═════ DATA LISTING

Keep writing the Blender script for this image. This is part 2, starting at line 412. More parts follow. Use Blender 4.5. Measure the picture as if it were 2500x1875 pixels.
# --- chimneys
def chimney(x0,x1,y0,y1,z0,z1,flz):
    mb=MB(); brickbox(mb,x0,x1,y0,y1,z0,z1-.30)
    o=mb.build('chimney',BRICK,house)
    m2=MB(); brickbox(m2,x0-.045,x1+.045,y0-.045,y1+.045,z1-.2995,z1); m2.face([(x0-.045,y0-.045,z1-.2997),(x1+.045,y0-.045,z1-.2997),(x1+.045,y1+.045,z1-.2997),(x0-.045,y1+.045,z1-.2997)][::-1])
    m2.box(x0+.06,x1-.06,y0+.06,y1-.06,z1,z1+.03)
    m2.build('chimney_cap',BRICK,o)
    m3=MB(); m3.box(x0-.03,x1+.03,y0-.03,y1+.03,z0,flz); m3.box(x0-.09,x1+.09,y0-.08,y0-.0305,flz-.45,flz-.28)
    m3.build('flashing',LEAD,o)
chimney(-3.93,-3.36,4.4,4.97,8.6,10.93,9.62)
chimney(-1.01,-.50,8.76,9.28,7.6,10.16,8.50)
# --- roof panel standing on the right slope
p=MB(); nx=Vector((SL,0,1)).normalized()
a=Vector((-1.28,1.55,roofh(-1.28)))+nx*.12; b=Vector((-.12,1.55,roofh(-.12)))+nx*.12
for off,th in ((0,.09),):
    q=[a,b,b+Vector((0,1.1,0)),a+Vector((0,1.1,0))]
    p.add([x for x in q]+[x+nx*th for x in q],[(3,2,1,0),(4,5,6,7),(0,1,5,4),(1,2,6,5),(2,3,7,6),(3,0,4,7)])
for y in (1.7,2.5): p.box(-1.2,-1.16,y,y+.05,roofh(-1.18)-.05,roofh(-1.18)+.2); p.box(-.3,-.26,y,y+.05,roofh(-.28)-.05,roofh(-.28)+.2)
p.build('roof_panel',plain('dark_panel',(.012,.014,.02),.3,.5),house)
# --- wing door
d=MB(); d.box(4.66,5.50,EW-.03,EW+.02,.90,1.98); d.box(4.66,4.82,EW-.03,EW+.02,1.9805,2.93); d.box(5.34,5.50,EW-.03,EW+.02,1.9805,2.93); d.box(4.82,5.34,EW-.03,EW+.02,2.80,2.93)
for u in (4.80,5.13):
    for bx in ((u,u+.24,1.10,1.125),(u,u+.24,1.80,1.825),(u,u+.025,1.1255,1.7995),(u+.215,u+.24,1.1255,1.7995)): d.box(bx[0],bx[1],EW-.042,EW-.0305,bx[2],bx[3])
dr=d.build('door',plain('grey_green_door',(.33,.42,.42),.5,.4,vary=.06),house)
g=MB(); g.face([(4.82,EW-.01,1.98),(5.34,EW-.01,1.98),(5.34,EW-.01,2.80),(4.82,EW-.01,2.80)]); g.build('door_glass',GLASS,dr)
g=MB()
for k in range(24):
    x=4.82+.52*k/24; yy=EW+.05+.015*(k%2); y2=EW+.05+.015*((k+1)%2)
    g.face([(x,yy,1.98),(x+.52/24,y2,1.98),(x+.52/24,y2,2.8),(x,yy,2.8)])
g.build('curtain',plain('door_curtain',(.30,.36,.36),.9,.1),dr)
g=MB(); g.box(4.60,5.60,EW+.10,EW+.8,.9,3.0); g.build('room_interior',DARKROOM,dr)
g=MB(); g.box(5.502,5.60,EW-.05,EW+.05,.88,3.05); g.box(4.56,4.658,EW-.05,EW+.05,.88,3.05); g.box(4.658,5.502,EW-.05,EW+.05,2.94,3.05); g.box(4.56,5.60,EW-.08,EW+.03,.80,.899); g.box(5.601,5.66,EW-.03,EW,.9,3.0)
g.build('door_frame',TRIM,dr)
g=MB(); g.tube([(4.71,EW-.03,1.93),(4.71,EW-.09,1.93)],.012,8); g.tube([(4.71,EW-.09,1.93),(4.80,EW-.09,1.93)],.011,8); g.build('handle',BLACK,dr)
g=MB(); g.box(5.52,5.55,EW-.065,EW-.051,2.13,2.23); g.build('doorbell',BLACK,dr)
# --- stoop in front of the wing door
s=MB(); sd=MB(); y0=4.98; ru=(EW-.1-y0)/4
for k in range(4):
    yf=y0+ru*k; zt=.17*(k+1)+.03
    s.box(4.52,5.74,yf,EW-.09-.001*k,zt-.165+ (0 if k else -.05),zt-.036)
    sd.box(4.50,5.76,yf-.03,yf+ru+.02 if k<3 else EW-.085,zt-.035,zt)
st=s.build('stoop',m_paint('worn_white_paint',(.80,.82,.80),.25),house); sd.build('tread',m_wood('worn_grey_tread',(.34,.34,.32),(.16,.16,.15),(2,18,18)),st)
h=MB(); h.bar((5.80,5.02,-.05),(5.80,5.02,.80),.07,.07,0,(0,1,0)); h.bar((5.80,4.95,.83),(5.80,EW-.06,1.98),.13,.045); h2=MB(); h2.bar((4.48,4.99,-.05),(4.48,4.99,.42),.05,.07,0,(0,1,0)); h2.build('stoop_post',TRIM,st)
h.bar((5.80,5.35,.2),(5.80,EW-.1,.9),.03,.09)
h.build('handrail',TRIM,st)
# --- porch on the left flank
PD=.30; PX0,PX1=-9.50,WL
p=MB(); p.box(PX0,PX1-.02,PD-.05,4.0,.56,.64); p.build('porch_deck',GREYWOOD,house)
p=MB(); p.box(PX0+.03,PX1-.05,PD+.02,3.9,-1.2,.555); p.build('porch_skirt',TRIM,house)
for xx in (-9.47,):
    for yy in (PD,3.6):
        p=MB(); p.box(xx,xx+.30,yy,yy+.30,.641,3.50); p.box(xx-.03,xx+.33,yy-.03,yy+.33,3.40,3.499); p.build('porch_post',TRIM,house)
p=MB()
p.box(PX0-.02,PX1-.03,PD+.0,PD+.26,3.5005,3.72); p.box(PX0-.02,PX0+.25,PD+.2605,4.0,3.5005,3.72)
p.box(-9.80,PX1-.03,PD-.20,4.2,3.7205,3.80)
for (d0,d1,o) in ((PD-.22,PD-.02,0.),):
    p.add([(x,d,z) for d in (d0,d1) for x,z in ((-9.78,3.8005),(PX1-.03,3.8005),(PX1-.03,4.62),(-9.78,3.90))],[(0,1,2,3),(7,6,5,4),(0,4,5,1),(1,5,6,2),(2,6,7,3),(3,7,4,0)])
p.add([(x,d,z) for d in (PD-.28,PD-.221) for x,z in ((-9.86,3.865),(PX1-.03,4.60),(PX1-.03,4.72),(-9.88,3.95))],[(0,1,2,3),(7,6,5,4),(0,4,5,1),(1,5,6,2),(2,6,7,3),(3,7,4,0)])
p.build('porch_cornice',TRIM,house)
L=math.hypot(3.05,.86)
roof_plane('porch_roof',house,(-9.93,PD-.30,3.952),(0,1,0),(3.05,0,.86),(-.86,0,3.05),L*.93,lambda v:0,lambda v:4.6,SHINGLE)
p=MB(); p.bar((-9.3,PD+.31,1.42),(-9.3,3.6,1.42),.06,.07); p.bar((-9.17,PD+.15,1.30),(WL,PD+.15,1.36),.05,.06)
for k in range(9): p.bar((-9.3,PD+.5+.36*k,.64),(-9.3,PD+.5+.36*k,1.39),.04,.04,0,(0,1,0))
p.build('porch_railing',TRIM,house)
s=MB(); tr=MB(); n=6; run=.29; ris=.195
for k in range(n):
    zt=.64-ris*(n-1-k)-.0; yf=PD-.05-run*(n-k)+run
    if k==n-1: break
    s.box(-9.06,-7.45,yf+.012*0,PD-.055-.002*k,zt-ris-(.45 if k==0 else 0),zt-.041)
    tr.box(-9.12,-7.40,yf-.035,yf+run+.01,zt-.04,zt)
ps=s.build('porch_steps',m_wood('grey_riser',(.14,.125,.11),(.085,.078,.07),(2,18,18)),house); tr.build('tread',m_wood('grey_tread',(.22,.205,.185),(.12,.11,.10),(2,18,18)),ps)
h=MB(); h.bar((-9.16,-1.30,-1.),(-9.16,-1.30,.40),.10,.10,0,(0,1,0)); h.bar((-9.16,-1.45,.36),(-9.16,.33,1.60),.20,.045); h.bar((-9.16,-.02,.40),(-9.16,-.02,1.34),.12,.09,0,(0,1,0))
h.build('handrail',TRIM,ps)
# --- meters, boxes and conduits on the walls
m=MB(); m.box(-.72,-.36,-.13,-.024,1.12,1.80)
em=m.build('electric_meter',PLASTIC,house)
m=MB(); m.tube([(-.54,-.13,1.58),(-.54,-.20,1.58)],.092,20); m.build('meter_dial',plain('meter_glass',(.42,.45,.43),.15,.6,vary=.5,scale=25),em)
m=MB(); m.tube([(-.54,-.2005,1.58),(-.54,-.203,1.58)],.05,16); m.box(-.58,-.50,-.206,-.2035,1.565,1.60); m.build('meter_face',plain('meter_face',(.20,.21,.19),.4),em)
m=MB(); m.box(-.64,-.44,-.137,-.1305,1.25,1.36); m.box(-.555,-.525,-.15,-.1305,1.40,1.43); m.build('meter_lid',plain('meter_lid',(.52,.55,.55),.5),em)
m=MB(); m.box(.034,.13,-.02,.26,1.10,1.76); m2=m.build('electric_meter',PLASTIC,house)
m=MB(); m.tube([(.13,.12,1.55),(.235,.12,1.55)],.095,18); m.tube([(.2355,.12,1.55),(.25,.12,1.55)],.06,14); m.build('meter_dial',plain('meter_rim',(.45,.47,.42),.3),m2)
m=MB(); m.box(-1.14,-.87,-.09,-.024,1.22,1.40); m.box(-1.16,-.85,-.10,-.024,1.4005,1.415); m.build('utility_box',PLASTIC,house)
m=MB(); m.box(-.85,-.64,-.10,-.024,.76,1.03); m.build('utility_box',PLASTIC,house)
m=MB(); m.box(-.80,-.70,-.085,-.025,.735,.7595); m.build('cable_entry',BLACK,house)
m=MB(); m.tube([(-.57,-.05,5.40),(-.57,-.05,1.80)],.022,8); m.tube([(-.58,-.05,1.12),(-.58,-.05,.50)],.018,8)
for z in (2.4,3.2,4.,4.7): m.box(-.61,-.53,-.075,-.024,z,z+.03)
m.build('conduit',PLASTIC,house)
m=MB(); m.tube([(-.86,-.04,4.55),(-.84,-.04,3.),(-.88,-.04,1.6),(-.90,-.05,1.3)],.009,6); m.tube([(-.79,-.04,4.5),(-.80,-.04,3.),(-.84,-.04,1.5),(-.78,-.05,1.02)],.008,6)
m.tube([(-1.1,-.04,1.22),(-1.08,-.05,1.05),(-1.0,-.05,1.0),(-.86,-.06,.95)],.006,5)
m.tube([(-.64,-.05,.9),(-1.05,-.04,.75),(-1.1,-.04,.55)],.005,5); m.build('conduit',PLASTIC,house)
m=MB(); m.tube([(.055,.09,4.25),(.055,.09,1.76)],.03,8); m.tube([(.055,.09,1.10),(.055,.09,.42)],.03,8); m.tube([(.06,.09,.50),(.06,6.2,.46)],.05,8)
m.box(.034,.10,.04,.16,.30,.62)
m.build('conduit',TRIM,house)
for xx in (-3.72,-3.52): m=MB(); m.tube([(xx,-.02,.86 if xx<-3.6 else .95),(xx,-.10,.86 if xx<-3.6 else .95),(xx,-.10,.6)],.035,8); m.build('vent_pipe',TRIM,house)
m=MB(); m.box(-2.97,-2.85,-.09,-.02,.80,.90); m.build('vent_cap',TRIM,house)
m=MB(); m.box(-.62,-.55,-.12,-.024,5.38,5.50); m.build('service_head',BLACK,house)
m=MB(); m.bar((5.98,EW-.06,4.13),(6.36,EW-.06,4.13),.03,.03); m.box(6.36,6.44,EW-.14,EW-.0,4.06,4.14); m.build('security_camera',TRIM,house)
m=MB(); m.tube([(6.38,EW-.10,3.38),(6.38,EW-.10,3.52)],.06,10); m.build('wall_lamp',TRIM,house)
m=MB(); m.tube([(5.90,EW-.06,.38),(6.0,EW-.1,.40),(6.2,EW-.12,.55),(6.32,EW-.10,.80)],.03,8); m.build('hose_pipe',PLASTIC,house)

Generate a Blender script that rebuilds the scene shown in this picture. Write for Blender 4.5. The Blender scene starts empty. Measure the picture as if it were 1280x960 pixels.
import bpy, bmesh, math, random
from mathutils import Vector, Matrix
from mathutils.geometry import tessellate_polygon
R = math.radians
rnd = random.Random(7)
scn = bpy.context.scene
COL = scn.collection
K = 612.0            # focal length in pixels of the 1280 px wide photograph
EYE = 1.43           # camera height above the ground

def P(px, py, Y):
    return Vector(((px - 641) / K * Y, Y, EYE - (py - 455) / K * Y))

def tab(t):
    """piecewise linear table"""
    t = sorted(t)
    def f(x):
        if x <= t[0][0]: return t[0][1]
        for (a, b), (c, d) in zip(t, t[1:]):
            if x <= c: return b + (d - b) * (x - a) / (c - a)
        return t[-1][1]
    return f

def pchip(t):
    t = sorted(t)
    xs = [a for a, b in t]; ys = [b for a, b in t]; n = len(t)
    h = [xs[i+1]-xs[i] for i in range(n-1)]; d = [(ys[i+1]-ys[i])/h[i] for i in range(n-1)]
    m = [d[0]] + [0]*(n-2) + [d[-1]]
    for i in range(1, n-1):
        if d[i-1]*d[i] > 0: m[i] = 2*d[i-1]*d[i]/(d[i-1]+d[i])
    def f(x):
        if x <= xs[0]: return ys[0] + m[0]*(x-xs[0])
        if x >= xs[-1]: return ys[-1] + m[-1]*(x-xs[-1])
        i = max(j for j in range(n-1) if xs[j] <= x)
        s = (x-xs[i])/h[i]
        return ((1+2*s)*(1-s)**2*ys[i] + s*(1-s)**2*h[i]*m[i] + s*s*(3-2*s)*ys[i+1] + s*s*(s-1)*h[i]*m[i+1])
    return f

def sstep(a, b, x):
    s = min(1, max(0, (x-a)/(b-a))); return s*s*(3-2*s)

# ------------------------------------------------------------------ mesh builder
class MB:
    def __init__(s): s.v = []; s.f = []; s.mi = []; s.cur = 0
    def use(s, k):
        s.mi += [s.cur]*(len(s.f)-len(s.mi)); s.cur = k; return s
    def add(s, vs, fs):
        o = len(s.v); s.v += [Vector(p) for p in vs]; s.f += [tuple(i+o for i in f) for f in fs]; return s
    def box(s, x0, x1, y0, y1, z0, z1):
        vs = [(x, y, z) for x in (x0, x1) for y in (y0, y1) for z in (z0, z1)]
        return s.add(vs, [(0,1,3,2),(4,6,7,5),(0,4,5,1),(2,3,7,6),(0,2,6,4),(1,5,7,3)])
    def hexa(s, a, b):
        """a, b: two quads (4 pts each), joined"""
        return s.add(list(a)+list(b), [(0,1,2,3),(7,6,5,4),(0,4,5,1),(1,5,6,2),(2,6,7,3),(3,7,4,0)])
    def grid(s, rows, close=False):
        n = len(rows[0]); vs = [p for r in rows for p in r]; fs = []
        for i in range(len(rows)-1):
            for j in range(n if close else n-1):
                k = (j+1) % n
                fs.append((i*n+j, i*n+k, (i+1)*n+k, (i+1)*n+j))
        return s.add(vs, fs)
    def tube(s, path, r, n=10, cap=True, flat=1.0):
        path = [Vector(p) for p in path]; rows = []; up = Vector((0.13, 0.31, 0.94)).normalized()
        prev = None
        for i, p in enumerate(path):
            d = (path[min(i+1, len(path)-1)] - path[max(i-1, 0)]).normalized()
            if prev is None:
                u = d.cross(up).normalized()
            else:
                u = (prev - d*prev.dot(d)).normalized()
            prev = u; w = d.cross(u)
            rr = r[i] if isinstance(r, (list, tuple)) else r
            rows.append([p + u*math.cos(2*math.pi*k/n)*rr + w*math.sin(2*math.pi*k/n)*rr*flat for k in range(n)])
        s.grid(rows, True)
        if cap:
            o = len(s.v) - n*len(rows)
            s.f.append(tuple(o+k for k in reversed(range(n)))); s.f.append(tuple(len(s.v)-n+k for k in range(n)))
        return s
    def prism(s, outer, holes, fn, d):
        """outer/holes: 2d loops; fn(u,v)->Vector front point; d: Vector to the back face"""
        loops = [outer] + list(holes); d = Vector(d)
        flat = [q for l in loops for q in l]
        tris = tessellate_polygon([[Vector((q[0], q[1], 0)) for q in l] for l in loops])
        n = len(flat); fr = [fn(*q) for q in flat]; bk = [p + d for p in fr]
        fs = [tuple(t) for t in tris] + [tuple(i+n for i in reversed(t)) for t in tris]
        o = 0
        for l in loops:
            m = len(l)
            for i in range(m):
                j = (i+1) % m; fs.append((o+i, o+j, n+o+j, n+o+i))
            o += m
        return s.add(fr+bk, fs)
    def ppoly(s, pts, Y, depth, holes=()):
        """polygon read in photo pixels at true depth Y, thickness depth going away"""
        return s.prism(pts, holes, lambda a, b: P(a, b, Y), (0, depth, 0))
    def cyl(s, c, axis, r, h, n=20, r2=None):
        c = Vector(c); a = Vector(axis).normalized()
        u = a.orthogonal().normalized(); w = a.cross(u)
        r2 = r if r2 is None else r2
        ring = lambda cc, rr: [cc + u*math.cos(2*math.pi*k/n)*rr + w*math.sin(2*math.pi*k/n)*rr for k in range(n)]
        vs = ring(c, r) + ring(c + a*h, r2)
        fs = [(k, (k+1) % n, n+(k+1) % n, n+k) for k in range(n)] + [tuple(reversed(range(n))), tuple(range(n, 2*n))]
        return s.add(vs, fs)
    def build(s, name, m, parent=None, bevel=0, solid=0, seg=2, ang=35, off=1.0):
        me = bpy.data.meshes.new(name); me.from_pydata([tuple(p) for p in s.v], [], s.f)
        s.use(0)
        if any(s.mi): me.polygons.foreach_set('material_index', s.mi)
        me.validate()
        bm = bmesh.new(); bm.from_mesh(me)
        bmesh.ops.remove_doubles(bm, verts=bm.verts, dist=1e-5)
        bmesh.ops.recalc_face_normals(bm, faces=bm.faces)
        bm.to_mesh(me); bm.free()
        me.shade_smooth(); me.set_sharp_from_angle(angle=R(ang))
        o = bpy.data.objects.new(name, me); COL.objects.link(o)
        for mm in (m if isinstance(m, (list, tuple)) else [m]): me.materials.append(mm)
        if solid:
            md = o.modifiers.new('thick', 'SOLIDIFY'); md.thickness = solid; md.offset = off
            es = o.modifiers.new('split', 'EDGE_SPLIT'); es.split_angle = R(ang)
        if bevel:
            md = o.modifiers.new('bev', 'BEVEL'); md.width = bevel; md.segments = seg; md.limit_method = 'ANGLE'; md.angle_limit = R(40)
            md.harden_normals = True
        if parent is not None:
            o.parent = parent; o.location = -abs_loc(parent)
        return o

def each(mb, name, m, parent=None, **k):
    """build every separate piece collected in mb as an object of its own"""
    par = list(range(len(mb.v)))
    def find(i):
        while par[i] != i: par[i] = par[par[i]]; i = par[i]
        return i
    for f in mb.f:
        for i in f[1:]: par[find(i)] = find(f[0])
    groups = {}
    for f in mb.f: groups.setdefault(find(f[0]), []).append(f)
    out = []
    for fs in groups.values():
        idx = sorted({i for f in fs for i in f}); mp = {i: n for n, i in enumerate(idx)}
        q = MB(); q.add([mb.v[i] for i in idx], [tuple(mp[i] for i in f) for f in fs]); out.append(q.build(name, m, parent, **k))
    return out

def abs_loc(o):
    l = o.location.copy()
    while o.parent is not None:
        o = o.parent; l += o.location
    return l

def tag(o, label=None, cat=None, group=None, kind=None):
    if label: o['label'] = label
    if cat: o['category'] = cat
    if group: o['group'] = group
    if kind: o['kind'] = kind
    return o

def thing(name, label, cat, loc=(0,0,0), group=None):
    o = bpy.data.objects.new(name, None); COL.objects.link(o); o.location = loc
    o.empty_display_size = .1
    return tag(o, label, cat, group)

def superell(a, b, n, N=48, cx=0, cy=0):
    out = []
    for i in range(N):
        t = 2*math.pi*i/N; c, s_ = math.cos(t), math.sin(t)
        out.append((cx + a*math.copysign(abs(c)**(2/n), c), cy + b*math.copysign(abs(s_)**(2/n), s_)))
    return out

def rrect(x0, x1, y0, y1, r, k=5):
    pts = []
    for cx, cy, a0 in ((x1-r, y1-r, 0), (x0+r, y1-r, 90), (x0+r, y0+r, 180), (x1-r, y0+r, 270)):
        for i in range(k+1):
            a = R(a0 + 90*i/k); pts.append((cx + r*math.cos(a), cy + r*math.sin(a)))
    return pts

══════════

Nothing but the lines from the one with "Generate a Blender" through the one with "return Vector(((px - 641)" should be repeated, and each exactly.

_TASK RESPONSE_
Generate a Blender script that rebuilds the scene shown in this picture. Write for Blender 4.5. The Blender scene starts empty. Measure the picture as if it were 1280x960 pixels.
import bpy, bmesh, math, random
from mathutils import Vector, Matrix
from mathutils.geometry import tessellate_polygon
R = math.radians
rnd = random.Random(7)
scn = bpy.context.scene
COL = scn.collection
K = 612.0            # focal length in pixels of the 1280 px wide photograph
EYE = 1.43           # camera height above the ground

def P(px, py, Y):
    return Vector(((px - 641) / K * Y, Y, EYE - (py - 455) / K * Y))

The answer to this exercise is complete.